La exclusión es uno de esos dolorosos fenómenos que la sociedad produce siempre con renovadas fuerzas. Parece que, en ocasiones, nuestra mirada hace un esfuerzo mayor por resaltar las diferencias en lugar de identificar las semejanzas. De esta manera, resulta para nosotros familiar la experiencia de habernos sentido discriminados o invisibilizados en algún momento de nuestras vidas. Posiblemente también nos resulte apareciendo en la conciencia algún momento en que hicimos parte del círculo social que excluyó a alguien más.
Hay quienes consideran esta actitud como completamente naturalizada y, desde esta posición, justifican sin sonrojarse que así es la vida y que, en palabras populares, “el problema de la rosca es no estar metido en ella”. No sospechamos, sin embargo, que lo que también es muy humano – aún más humano, diría yo – acoger e integrar: dar cabida y abrir círculos, en definitiva, abrirse a experiencias de inclusión.

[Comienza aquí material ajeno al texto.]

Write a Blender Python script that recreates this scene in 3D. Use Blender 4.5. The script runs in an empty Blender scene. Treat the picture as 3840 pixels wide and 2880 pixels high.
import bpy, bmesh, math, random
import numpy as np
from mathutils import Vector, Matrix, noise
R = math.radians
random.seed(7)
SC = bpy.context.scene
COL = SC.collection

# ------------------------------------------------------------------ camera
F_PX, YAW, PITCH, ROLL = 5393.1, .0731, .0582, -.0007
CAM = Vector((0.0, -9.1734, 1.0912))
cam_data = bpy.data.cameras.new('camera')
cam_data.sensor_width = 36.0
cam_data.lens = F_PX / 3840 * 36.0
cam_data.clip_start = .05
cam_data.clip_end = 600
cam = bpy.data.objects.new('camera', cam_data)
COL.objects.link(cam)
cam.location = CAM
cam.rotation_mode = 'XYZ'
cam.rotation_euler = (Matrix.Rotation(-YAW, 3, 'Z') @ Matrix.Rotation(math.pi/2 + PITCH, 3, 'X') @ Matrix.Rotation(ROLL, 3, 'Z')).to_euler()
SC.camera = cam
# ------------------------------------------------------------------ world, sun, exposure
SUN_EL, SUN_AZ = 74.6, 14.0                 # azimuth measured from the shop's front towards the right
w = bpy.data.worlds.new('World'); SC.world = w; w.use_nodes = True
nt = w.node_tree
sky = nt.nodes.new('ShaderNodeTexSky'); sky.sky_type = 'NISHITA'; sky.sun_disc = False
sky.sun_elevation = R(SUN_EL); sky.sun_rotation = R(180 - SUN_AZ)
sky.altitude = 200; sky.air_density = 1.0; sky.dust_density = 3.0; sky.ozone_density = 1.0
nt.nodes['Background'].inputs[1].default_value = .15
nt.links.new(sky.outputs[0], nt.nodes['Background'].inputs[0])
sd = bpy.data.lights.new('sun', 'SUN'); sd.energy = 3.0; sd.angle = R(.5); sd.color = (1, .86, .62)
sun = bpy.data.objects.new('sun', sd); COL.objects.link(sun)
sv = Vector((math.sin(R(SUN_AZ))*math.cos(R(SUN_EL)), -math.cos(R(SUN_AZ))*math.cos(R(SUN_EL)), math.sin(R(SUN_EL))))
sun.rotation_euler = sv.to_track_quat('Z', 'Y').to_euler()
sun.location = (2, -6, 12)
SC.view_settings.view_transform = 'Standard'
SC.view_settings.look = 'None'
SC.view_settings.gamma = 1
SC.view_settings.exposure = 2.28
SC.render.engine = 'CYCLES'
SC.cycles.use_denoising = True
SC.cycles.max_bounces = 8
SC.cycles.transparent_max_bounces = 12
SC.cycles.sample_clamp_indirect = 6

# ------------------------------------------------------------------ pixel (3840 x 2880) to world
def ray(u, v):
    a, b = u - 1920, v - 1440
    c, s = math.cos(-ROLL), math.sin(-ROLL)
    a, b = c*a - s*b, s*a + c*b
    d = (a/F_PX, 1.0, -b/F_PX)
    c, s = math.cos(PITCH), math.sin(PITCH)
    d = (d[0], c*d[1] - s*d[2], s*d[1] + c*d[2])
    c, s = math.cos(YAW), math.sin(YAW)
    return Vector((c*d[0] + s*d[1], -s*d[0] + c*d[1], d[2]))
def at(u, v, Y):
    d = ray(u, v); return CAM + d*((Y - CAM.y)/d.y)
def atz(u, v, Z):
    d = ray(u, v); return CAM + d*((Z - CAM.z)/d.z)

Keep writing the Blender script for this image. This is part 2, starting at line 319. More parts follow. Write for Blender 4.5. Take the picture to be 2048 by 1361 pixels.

Nuestra sociedad requiere de personas que se empiecen a sentir llamadas a proponer escenarios de confianza con los demás. Necesitamos dejar de vernos con tanta sospecha y de suponer que todos los que son distintos o ajenos a mí me resultan potencialmente peligrosos. No es cierto que el que viene de otra región a convertirse en mi vecino me vaya a dañar la tranquilidad de mi ambiente; tampoco es verdad que el que cree en una religión distinta es una persona que puede desviar los principios y las tradiciones de nuestro pueblo; es mentira que una persona con una orientación sexual diversa sea un pervertido capaz de corromper a los más inocentes; aún menos cierto es que por vivir en determinada zona de la ciudad una persona es más o menos que otra.
Estar muy atentos a nuestras actitudes, creencias y comportamientos es un requerimiento esencial si creemos con convicción en la necesidad de romper los círculos de exclusión y discriminación. Ninguna persona tiene el derecho de determinar lo que otra tiene que “hacer” y, mucho menos, lo que debe “ser”. Esta actitud es, en sí misma, un ejercicio violento por el que hemos tenido que sufrir como sociedad. Superar las dinámicas de exclusión no es sólo un interés de grupos mal llamados “minoritarios” como se suelen tratar a las comunidades afro, los campesinos, la población LGBTI o las personas con capacidades diferentes.
Estar atentos a no permitir, ni en nosotros mismos ni en los demás, actitudes de discriminación nos llevará a una transformación sistémica en nuestro entorno que no se preocupe por corregir, normatizar o subordinar a lo que es distinto, sino que valore las mismas diferencias como una fuente de construcción de nuevos espacios y nuevas fuerzas que no hagan sentir a nadie como si fuera extraño o, peor aún, como si no existiera.